Despite the operational tradeoffs the camera is sure to set the new benchmark in high-performance compact camcorders. Every camera of course comes with its own set of compromises. And this camera is no exception.
Mega Hype Abounds for Canon’s New Camera
Unless you’re Sony it isn’t too often that a camera manufacturer rents a Hollywood studio, in this case Paramount, and hires an A-list director, in this case, Martin Scorsese, to do the introductory honors. But that’s exactly the case on November 3 as Canon will announce its most professional large-format camera yet from its underrated and (until now) ignored video division. Not another DSLR variant, the new camera is expected to offer very high resolution at 4K or greater, 4:2:2 intraframe compression, and practical recording to SSD onboard storage. Any way you look at the new camera, this is an aggressive upscale move, and a veritable shot across the bow to Sony’s best-seller F3 model, which has dominated the scene for most of the past year.
Given Canon’s propensity for excellent controls, rugged construction, and operational ease, this camera could quickly become a major player in the large-sensor camera wars, especially given the quality of Canon optics that will surely go with it. As Panasonic fumbles and Sony shakes in its boots, the stakes couldn’t be greater for the major camera manufacturers (and RED) as we near the moment of the great announcement amid the pomp and circumstance this coming Thursday.
Stay tuned. I’ll be all over this one.
Shooting Film in a Digital Era
I’ve always been a film guy. I cut my teeth on 16mm. My first child was an Arri 16SRII for which I traveled to the factory in Munich factory 30 years ago to take the delivery. At the National Geographic, that’s all we shot, day in and day out, and there was something reassuring about it: we could hear the film and sprockets chugging away, and we knew we were recording images. With our many years of experience, we had absolute confidence in what those images actually were.
This month I’ve been shooting second unit camera for Moonrise Kingdom, directed by my old friend Wes Anderson. Wes and I date back to the pre-Bottle Rocket days, when I used to shoot commercials and industrial films for Owen Wilson’s dad in Dallas. In those days the film medium was all we had if we really wanted to make a movie. The digital thing was still at least a decade away for serious filmmakers.

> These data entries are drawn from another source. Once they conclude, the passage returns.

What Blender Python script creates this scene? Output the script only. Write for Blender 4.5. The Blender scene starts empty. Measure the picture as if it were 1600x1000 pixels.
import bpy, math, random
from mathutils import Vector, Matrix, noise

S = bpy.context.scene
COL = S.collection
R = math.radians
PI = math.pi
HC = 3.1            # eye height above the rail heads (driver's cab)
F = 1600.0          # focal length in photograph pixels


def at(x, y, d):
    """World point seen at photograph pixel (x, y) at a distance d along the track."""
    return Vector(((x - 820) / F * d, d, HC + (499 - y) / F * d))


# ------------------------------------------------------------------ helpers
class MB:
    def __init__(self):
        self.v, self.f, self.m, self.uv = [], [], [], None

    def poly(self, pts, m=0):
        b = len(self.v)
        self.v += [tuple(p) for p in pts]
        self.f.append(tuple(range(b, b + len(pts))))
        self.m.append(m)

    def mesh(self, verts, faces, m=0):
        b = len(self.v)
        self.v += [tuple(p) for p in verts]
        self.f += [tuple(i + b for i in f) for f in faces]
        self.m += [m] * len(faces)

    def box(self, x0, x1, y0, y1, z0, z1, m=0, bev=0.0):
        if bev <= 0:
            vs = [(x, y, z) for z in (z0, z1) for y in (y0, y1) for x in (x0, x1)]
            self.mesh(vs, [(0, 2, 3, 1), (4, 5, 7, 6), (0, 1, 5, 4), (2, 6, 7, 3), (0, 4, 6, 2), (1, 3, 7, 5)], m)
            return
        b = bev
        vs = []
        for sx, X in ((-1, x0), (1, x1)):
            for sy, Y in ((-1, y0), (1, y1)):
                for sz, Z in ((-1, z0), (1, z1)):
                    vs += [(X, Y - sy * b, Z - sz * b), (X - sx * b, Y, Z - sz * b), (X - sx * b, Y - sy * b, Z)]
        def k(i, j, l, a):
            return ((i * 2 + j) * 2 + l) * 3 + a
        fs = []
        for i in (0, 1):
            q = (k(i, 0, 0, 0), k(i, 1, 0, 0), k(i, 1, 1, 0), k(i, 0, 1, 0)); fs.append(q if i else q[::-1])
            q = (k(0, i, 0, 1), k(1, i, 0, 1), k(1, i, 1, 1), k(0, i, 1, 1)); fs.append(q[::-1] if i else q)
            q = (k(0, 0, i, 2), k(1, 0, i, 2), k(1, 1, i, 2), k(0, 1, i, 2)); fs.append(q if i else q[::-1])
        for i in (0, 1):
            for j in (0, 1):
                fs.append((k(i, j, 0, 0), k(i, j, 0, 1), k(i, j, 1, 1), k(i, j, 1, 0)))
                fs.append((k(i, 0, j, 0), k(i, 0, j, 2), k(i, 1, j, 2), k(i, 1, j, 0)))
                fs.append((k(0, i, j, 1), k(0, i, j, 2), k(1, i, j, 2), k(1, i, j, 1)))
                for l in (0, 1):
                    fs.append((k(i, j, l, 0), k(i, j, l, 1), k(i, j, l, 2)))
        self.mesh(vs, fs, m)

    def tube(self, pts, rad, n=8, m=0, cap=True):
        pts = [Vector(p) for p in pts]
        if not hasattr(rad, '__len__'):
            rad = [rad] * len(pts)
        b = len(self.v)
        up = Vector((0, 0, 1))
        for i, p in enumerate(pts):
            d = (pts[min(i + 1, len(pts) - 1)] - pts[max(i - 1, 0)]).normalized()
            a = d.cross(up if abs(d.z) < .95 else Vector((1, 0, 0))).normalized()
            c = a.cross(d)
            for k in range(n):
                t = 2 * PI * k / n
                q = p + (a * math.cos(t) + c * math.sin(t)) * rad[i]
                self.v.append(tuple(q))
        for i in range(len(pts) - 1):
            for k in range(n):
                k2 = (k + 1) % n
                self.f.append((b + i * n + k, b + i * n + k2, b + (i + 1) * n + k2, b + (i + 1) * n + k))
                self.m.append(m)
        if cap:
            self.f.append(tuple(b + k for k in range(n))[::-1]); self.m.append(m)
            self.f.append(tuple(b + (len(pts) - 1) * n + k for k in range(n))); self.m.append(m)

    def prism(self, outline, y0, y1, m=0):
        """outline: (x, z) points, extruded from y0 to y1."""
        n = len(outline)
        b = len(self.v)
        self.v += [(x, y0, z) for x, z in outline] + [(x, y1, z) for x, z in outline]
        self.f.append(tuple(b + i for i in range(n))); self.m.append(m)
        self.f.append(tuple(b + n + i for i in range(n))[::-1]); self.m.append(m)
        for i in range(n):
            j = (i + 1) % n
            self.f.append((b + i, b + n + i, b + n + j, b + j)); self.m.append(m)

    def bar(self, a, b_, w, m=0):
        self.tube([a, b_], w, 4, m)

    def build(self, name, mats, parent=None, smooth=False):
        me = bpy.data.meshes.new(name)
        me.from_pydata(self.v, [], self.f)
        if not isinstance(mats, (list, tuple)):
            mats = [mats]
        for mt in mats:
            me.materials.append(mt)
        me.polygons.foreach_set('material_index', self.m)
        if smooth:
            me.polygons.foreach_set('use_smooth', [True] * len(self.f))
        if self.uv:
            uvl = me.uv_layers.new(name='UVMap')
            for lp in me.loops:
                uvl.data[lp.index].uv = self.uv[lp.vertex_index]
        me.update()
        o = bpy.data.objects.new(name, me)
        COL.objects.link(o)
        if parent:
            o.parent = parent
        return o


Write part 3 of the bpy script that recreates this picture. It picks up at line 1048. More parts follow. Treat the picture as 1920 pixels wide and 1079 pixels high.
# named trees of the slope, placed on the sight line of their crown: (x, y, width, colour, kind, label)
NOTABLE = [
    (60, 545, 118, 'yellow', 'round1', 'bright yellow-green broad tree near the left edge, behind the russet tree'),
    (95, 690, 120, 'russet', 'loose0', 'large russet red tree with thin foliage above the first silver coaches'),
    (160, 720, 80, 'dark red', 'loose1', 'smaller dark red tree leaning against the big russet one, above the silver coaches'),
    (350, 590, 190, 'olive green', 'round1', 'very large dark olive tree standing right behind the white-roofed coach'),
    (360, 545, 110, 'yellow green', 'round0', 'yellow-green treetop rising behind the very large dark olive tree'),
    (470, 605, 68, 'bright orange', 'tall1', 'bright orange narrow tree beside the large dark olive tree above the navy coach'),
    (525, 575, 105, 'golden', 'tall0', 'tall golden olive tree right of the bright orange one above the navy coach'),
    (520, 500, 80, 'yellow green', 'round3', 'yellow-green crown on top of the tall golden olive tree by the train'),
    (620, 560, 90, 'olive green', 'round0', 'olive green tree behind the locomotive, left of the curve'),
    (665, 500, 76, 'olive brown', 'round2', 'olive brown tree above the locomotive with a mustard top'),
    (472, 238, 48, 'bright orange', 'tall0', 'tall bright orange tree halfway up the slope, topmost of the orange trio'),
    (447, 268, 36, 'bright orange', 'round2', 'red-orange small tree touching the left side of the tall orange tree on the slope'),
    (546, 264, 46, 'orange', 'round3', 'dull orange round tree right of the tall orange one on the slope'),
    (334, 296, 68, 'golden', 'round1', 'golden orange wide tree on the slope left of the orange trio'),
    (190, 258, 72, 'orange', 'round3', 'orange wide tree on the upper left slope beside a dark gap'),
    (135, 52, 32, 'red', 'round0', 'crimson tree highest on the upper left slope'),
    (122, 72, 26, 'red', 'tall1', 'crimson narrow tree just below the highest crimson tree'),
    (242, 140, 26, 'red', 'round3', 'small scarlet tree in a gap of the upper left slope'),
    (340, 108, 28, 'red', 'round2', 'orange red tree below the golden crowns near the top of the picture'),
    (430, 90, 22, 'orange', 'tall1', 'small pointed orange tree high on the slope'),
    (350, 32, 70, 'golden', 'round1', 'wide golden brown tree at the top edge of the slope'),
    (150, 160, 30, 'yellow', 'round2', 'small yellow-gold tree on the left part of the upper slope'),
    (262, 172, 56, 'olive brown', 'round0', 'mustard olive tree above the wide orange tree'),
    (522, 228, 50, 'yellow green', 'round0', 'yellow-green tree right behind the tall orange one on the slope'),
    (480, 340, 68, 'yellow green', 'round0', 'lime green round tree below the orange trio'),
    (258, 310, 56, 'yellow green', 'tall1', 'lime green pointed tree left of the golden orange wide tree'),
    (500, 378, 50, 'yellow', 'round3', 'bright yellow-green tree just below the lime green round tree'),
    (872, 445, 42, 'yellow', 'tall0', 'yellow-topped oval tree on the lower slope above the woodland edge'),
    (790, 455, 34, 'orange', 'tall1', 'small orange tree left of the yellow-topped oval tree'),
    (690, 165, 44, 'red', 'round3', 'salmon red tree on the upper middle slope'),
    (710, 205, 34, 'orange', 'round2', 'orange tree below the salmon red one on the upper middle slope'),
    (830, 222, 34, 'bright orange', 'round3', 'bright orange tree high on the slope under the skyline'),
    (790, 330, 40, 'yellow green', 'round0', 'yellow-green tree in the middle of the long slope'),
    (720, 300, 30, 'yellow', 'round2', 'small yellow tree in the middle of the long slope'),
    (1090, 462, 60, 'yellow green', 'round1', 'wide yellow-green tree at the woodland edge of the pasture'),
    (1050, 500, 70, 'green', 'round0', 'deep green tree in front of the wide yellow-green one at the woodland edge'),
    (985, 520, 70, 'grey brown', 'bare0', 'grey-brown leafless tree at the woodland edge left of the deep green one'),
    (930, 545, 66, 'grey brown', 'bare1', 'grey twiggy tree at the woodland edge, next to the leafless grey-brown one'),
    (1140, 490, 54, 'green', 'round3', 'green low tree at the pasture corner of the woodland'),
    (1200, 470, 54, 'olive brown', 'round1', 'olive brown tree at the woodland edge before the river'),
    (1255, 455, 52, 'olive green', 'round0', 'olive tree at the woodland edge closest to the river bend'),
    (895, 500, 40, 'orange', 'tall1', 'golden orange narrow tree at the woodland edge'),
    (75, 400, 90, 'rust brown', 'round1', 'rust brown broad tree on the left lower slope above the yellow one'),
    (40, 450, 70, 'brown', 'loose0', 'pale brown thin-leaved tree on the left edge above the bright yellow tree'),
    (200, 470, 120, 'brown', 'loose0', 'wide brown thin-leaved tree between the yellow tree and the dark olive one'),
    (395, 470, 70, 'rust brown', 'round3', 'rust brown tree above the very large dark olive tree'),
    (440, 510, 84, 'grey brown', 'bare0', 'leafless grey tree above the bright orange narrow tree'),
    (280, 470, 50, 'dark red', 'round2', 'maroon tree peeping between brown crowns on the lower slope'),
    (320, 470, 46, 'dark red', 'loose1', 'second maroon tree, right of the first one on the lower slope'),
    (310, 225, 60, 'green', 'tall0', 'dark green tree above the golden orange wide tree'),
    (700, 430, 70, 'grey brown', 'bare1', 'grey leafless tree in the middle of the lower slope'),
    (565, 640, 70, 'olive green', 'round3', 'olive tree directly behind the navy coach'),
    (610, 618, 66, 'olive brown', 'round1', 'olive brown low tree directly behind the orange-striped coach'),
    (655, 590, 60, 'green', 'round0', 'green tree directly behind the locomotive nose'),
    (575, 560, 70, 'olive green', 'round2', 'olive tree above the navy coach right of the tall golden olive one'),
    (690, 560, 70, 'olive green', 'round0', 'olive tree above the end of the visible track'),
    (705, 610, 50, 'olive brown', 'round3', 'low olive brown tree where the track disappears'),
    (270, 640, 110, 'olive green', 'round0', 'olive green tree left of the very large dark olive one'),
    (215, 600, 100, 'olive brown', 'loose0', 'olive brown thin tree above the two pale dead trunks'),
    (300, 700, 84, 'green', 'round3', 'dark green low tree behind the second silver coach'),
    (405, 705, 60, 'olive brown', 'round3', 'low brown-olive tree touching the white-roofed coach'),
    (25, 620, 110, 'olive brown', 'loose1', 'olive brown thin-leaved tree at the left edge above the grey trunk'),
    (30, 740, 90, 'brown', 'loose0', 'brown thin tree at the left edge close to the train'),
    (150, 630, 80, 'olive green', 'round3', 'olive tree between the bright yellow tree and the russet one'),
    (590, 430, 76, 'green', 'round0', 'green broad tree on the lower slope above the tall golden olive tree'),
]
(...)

Which is why this shoot for me on Super 16 was like a breath of fresh air. The S16mm camera strapped to the underbelly of a 270-horsepower Cessna seaplane would be challenging enough for any imaging system, given the physical stress and massive volume of water pouring back over the lens on take-off. Employing a digital camera however in this setup would be sheer folly, given the force and volume of water and the tight waterproofing required to protect the camera from the massive assault. A modern digital cinema given its thermal characteristics would likely not be able to sustain the heat buildup inside many layers of water-tight plastic – without substantial re-engineering with respect to the camera’s cooling fan and concomitant changes in the aerodynamics of the aircraft.
Here the simplicity and reliability of perforated film chugging over sprockets made the most sense, as the film camera was clearly the right tool for the job. The versatility and latitude of the Vision 3 7213 film proved to be just as critical; the lighting conditions aloft changing dramatically as we darted in and out of the thick clouds of an approaching storm.